A different, but equally successful, mix of thinking and seeing is on display in the color channel, an intriguing solo at Capsule@Pod featuring recent work by Steven Read. The show is an installation made up of television sets, old-style antennae, software and found UHF signals.

Read has placed a variety of vintage television sets at even intervals on the floor at the bottom of three of the walls in this small space. The old television sets are interesting on their own, but they're just the beginning of color channel's appeal. High on the three walls, Read has mounted tabletop antennae. These are pretty interesting as objects, too, functional and meant to gather the UHF waves by which some of Denver's television stations are broadcast and transmit them to the television sets. But Read mediates the signals that translate the UHF waves so that instead of communicating television shows, they convey ever-changing geometric compositions that are derived from a software program the artist created.

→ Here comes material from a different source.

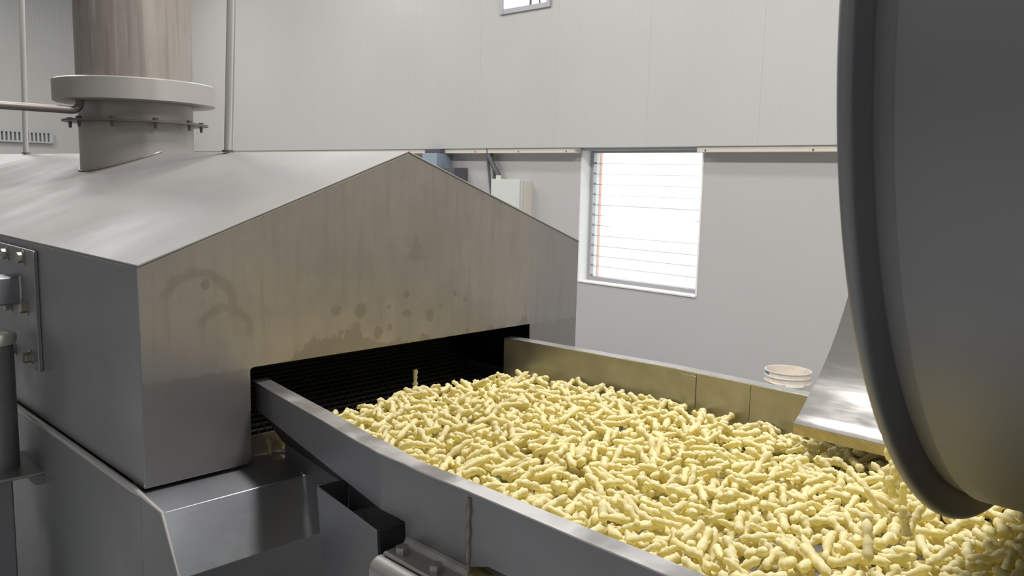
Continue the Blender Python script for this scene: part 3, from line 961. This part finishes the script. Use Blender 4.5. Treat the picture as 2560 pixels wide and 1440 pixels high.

The resulting images, one type for each of the three walls of TVs, refer back to constructivism with pictures made up of squares, rectangles and lines.

Sometimes the ghostly images of such programs as Judge Judy or Jerry Springer are barely visible underneath the geometric compositions, but usually there's no trace of the shows being broadcast. There's even an interactive element to the color channel, because as viewers enter the gallery and walk around, their presence alters the reception of the waves, changing the software-driven imagery on the television sets.

Capturing UHF waves to make what Read terms "paintings" is quite a bright idea, and he carries it off with a great deal of style. There's tons of content dealing with the subversion of corporate-controlled media, and Read calls his use of UHF a kind of "hijacking." And it is, though a passive one, since the signals are all around us, even passing through us as they do the walls of Capsule.

This is an amazingly strong solo for an emerging artist and shouldn't be missed.